O presidente da República continuou a explicitar o que lhe estava doendo no peito:
“As acusações levianas não fortalecem a democracia, não fortalecem as instituições, muitas vezes se destrói a vida de uma pessoa sem dar a ela a chance de se defender. É importante que o MP recupere aquilo que foi razão pela qual os constituintes enaltecerem o MP: garantir a liberdade, a democracia, a verdade, não permitir que nenhuma denúncia seja publicada sem saber se é verdade, porque senão as pessoas serão condenadas previamente e não terão sequer condição de ser absolvidas. Eu prezo muito por isso.”
Ele, então, arrematou o seu pedido pessoal negando que haverá pedido pessoal:
“Não existe possibilidade de o MP achar que todo político é corrupto. Se a gente quiser evitar aventuras nesse país como a que aconteceu no dia 8 de janeiro, se a gente quiser consagrar o regime democrático, o MP precisa jogar o jogo de verdade. Da minha parte, eu quero te dizer publicamente, nunca te pedirei um favor pessoal, nunca exercerei qualquer pressão pessoal para que qualquer coisa seja investigada, a única coisa que eu te peço é que não faça o MP se diminuir diante da expectativa de 200 milhões de pessoas.”
O pedido foi pessoal porque é inequívoco que, na sua fala, Lula atacou a Lava Jato, que o investigou, denunciou e prendeu, com provas. Ele também aproveitou a oportunidade para fustigar o ex-PGR Rodrigo Janot, que comandou a operação e estava sentado à sua frente. O subtexto nem é tão sub: Paulo Gonet, cuide para que nunca mais tenhamos no Brasil uma operação nem sequer parecida com a Lava Jato. O presidente da República jogou, assim, a impessoalidade do cargo no lixo destinado às imposições institucionais. Lixo, não, aterro sanitário, dado o volume de composturas, decoros e demais comportamentos condizentes com a posição descartados semanalmente em Brasília, como se fossem dejetos.
Lula nem precisava fazer o pedido: com Paulo Gonet ou sem Paulo Gonet, os escândalos de corrupção protagonizados por gente realmente poderosa jamais serão denunciados novamente no Brasil. A demoliçã0 executada pelos algozes da Lava Jato — entre eles, o espetacular Augusto Aras — foi completa e agora está na fase da vendeta pura e simples.
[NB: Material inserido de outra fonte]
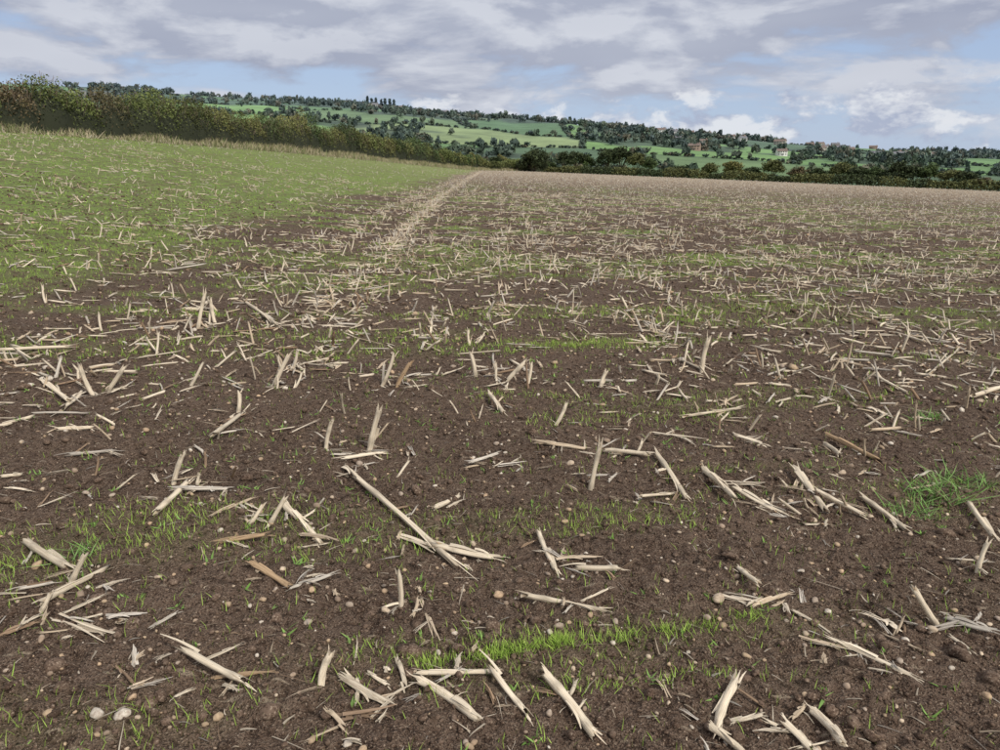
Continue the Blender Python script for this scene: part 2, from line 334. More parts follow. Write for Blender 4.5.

De vez em quando, será permitido ao Ministério Público pegar um bagre de tamanho mediano para mostrar que as instituições, afinal de contas, estão funcionando. Ou pegar um bagre maior desde que politicamente incômodo a tubarões.
Até prova em contrário, e espero como sempre estar geometricamente enganado, não existe possibilidade de o MP voltar a achar que todo corrupto seja corrupto, só alguns. Apaguem os holofotes.